Guatemala's VAT applies to the supply of goods and services within the country. Understanding how taxability works helps ensure your transactions are accurately taxed and reported.
The standard rate is 12%, which applies to both B2B and B2C SaaS transactions.
Transaction Type | VAT Rate |
|---|---|
B2B SaaS (resident business) | 12% |
B2C SaaS (resident business) | 12% |
B2B SaaS (non-resident business selling to Guatemalan consumers) | 12% |
B2C SaaS (non-resident business selling to Guatemalan consumers) | 12% |
Exports (goods or services leaving Guatemala) | 0% (zero-rated) |
B2B Cross-border imports (buyer in Guatemala, seller unregistered abroad) | Buyer self-assesses via reverse charge |
Domestic B2B and B2C transactions: The seller charges 12% VAT and remits it to SAT.
Exports: Zero-rated at 0%. Note that the destination country's VAT may still apply.
B2B cross-border imports (reverse charge): If the foreign seller is not registered in Guatemala, the Guatemala-based buyer is responsible for self-assessing and remitting the VAT.

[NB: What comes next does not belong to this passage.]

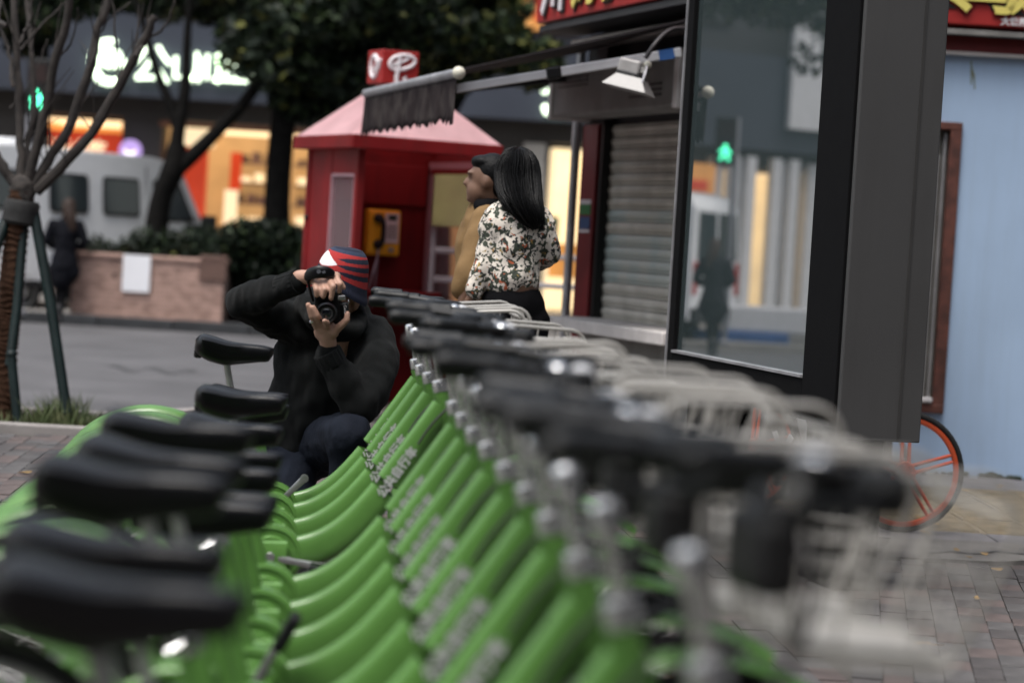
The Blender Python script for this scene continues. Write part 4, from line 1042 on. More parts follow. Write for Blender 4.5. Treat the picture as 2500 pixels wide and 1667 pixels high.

Non-profit organizations: VAT applies unless the non-profit provides a VAT exemption certificate issued by SAT.
No Digital Services Tax (DST): Guatemala does not impose a separate Digital Services Tax.
No tax holidays: Guatemala does not offer any VAT holidays.
If the buyer provides a valid VAT ID (NIT), the transaction is treated as B2B. If no VAT ID is provided, it is treated as B2C.
Reverse charge is a VAT mechanism where the registered buyer, rather than the seller, is responsible for accounting for and paying the VAT. The seller does not charge VAT on the invoice. Instead, the buyer self-assesses the tax in their own VAT return and may claim input tax credit if eligible. In Guatemala, reverse charge applies when an unregistered foreign seller supplies services to a VAT-registered Guatemalan business.